One Man’s Memory. Former Assemblyman Jason O’Donnell of Bayonne Looks Back on 9-11

His pager continually going off, Fire Director Pat Boyle finally canceled his 9 a.m. class at New Jersey City University on the morning of September 11, 2001, and when Jason O’Donnell went back home to Bayonne, he listened to the news on 1010 Wins.

Then he looked to his left and saw the huge, second trail of smoke emanating from the World Trade Center.

The great-grandson of a local cop killed in the line of duty when his horse threw him on a rock pile, O’Donnell – now 46 – had been a Bayonne firefighter since 1995, and with New York and New Jersey in shock, he and all area first response personnel awaited the inevitable call. O’Donnell owned a bar at the time and he walked down there. In the aftermath of the terror attacks, the boulevard leading to the bridge looked like a parking lot. “We made whatever food and served the people coming in from New York. It was quietest 100 people that were ever in a bar,” he recalled.

On September 13, he got the call and boarded a tugboat to Staten Island. Then he rode the ferry to Lower Manhattan. He walked up Broadway to the area where the World Trade Center had stood. “It was just desolately barren other than national guardsman,” he recalled. He worked all day into the night,  secondary minor collapses constantly putting everyone on high alert. One of those finally cleared the area that night. O’Donnell wound up in Jersey City. He went back on 9/14 and spent another 12 hours on the bucket brigade, part of a human chain of cops and firefighters, passing bucket after dust-filled bucket. There were no pieces of furniture. No computers. Just steel, concrete, and dust.

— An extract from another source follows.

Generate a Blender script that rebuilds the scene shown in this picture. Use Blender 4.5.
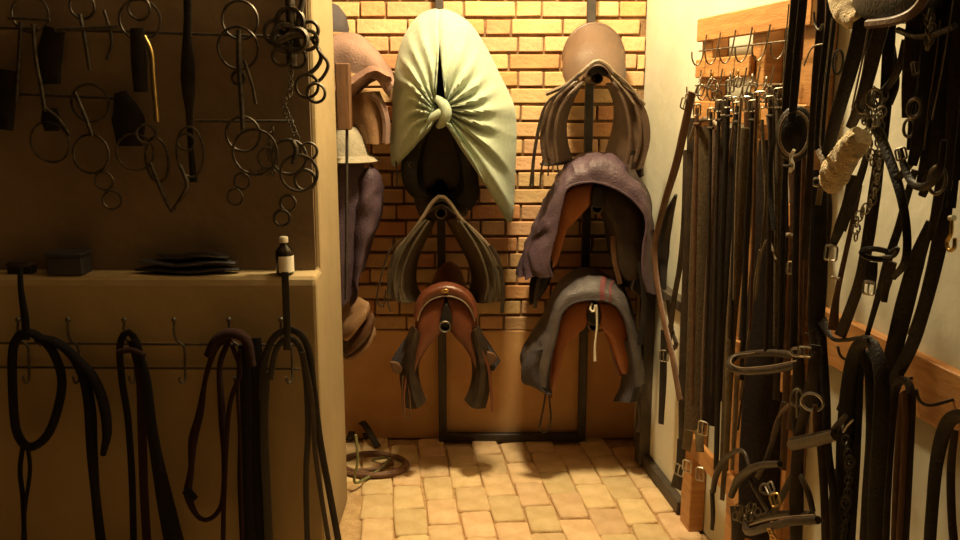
import bpy, math, random
from mathutils import Vector, noise
random.seed(7)
for o in list(bpy.data.objects):
    bpy.data.objects.remove(o, do_unlink=True)
scene = bpy.context.scene
COL = scene.collection

# ------------------------------------------------------------------ camera
F = 900.0                                   # focal length in pixels of the 960 x 540 frame
TILT = math.atan(0.2)                       # looking slightly down
CT, ST = math.cos(TILT), math.sin(TILT)
CAM_Z = 1.6
cam_data = bpy.data.cameras.new('camera')
cam_data.sensor_width = 36.0
cam_data.lens = 36.0 * F / 960.0
cam_data.clip_start = 0.02
cam = bpy.data.objects.new('camera', cam_data)
COL.objects.link(cam)
cam.location = (0, 0, CAM_Z)
cam.rotation_euler = (math.pi / 2 - TILT, 0, 0)
scene.camera = cam

# ------------------------------------------------------------------ light
world = bpy.data.worlds.new('world')
scene.world = world
world.use_nodes = True
world.node_tree.nodes['Background'].inputs[0].default_value = (1.0, 0.66, 0.32, 1)
world.node_tree.nodes['Background'].inputs[1].default_value = 0.006
LAMP_POS = (0.15, 3.02, 2.90)
lamp = bpy.data.lights.new('bulb_light', 'POINT')
lamp.energy = 285
lamp.color = (1.0, 0.80, 0.45)
lamp.shadow_soft_size = 0.11
lo = bpy.data.objects.new('bulb_light', lamp)
COL.objects.link(lo)
lo.location = LAMP_POS
scene.view_settings.view_transform = 'Standard'
scene.view_settings.look = 'None'
scene.view_settings.gamma = 1.0
scene.view_settings.use_curve_mapping = False
scene.view_settings.exposure = 0.0


# ------------------------------------------------------------------ measuring: photo point -> place in the room
def ray(px, py):
    a, u = (px - 480.0) / F, (270.0 - py) / F
    return Vector((a, CT + u * ST, u * CT - ST))


def W(px, py, Y):
    d = ray(px, py)
    return Vector((0, 0, CAM_Z)) + d * (Y / d.y)


def FL(px, py, z=0.0):
    d = ray(px, py)
    return Vector((0, 0, CAM_Z)) + d * ((z - CAM_Z) / d.z)


SK = 0.12                                   # the right wall runs a little askew
WX0 = 0.715                                 # its place at the back wall (y = 4)
WN = Vector((-1, -SK, 0)).normalized()      # into the room
WD = Vector((-SK, 1, 0)).normalized()       # along the wall, away from the viewer
WP = Vector((WX0, 4.0, 0))


def RW(px, py, off=0.0):
    d = ray(px, py)
    c = Vector((0, 0, CAM_Z))
    t = (off - (c - WP).dot(WN)) / d.dot(WN)
    return c + d * t


def wallp(Y, z, off=0.0):
    return Vector((WX0 + SK * (4 - Y), Y, z)) + WN * off


# ------------------------------------------------------------------ materials
MATS = {}


def nodes_of(m):
    m.use_nodes = True
    nt = m.node_tree
    return nt, nt.nodes['Principled BSDF']


def mat(name, base, alt=None, rough=0.6, metal=0.0, scale=20.0, bump=0.2, bscale=None, detail=4.0,
        rand=0.0, spec=0.5, stretch=None, lo=0.35, hi=0.65, sheen=0.0):
    m = bpy.data.materials.new(name)
    nt, b = nodes_of(m)
    N, L = nt.nodes, nt.links
    tc = N.new('ShaderNodeTexCoord')
    mp = N.new('ShaderNodeMapping')
    L.new(tc.outputs['Object'], mp.inputs['Vector'])
    if stretch:
        mp.inputs['Scale'].default_value = stretch
    nz = N.new('ShaderNodeTexNoise')
    nz.inputs['Scale'].default_value = scale
    nz.inputs['Detail'].default_value = detail
    L.new(mp.outputs[0], nz.inputs['Vector'])
    cr = N.new('ShaderNodeValToRGB')
    cr.color_ramp.elements[0].position = lo
    cr.color_ramp.elements[1].position = hi
    cr.color_ramp.elements[0].color = (*base, 1)
    cr.color_ramp.elements[1].color = (*(alt or tuple(min(1, c * 1.35) for c in base)), 1)
    L.new(nz.outputs['Fac'], cr.inputs['Fac'])
    out = cr.outputs['Color']
    if rand:
        oi = N.new('ShaderNodeObjectInfo')
        hs = N.new('ShaderNodeHueSaturation')
        mr = N.new('ShaderNodeMapRange')
        mr.inputs['To Min'].default_value = 1 - rand
        mr.inputs['To Max'].default_value = 1 + rand
        L.new(oi.outputs['Random'], mr.inputs['Value'])
        L.new(mr.outputs[0], hs.inputs['Value'])
        L.new(out, hs.inputs['Color'])
        mh = N.new('ShaderNodeMath')
        mh.operation = 'MULTIPLY_ADD'
        mh.inputs[1].default_value = 7.31
        mh.inputs[2].default_value = 0.13
        L.new(oi.outputs['Random'], mh.inputs[0])
        fr = N.new('ShaderNodeMath')
        fr.operation = 'FRACT'
        L.new(mh.outputs[0], fr.inputs[0])
        mr2 = N.new('ShaderNodeMapRange')
        mr2.inputs['To Min'].default_value = 0.5 - 0.10 * rand
        mr2.inputs['To Max'].default_value = 0.5 + 0.05 * rand
        L.new(fr.outputs[0], mr2.inputs['Value'])
        L.new(mr2.outputs[0], hs.inputs['Hue'])
        out = hs.outputs['Color']
    L.new(out, b.inputs['Base Color'])
    b.inputs['Roughness'].default_value = rough
    b.inputs['Metallic'].default_value = metal
    b.inputs['Specular IOR Level'].default_value = spec
    if sheen:
        b.inputs['Sheen Weight'].default_value = sheen
    if bump:
        n2 = N.new('ShaderNodeTexNoise')
        n2.inputs['Scale'].default_value = bscale or scale * 4
        n2.inputs['Detail'].default_value = 5
        L.new(mp.outputs[0], n2.inputs['Vector'])
        bp = N.new('ShaderNodeBump')
        bp.inputs['Strength'].default_value = bump
        bp.inputs['Distance'].default_value = 0.01
        L.new(n2.outputs['Fac'], bp.inputs['Height'])
        L.new(bp.outputs[0], b.inputs['Normal'])
    MATS[name] = m
    return m


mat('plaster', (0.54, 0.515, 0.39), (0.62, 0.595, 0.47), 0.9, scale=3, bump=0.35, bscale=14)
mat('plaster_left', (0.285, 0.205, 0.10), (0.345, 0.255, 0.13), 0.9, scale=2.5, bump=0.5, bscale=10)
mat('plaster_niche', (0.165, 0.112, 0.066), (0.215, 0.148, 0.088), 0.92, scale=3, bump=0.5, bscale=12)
mat('plaster_dado', (0.50, 0.26, 0.10), (0.62, 0.37, 0.16), 0.8, scale=4, bump=0.3, bscale=16)
mat('ceiling_paint', (0.22, 0.15, 0.09), None, 0.9, scale=3, bump=0.2)
mat('mortar', (0.17, 0.095, 0.045), (0.27, 0.16, 0.075), 0.95, scale=20, bump=0.6)
mat('brick_clay', (0.55, 0.335, 0.155), (0.64, 0.41, 0.20), 0.85, scale=9, bump=0.5, bscale=45, rand=0.16)
mat('brick_orange', (0.56, 0.26, 0.105), (0.63, 0.32, 0.135), 0.85, scale=9, bump=0.5, bscale=45, rand=0.14)
mat('paver_clay', (0.64, 0.45, 0.22), (0.78, 0.58, 0.32), 0.8, scale=11, bump=0.8, bscale=28, rand=0.13)
mat('floor_grit', (0.46, 0.29, 0.13), (0.62, 0.42, 0.21), 0.95, scale=22, bump=0.8)
mat('wood_orange', (0.38, 0.165, 0.05), (0.50, 0.25, 0.08), 0.5, scale=6, bump=0.2, stretch=(1, 1, 9))
mat('wood_board', (0.42, 0.185, 0.055), (0.54, 0.27, 0.09), 0.45, scale=7, bump=0.2, stretch=(6, 0.8, 8))
mat('wood_brown', (0.10, 0.045, 0.018), (0.15, 0.07, 0.028), 0.55, scale=6, bump=0.2, stretch=(9, 9, 1))
mat('steel_black', (0.032, 0.024, 0.018), (0.052, 0.040, 0.030), 0.55, 0.1, scale=30, bump=0.1)
mat('steel', (0.42, 0.40, 0.36), (0.60, 0.58, 0.52), 0.33, 1.0, scale=40, bump=0.05)
mat('steel_dull', (0.17, 0.145, 0.115), (0.30, 0.26, 0.20), 0.45, 0.9, scale=60, bump=0.15)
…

Then every half hour or 45 minutes everyone would again get very quiet.

“I didn’t go back after that,” O’Donnell said. “At a certain point, you knew it was just recovery. On 9/15, it was time to let the NYFD guys do what they had to do.”

He’ll never forget, of course, the feeling of irrevocable interruption on that beautiful September day, the size of the incident, the horror of human life lost, and the days after. O’Donnell grew up in the shadow of the World Trade Center. He could see the magnificent twin towers from his window as a kid. He worked in the financial center, taking the train in there for two years to clerk at the Industrial Bank of Japan. People from Bayonne worked at Cantor Fitzgerald and died on 9/11.

He would go on to complete over 20 years as a firefighter, the job overlapping toward the end with his time in the legislature as an assemblyman, consisting of countless calls – every one of them a chance to help people – and he would have a family, and he would proudly see his daughter grow and this month send her off to freshman year of high school, and he would always think about the sacrifices of his grandfather’s generation in WWII, the three O’Donnell brothers who went to war, one of whom didn’t make it back, and he thought about his father the local electrician whom he loved, who never would have guessed his kid would be an assemblyman someday, who died at the age O’Donnell is now; and there’s a lot left, much work to be done, all of life a building somehow out of what went before, an improvement and refinement, an unforgettable and never ending reckoning, and he would never forget the day and the numbing, hope and heartbreak-weighed days after.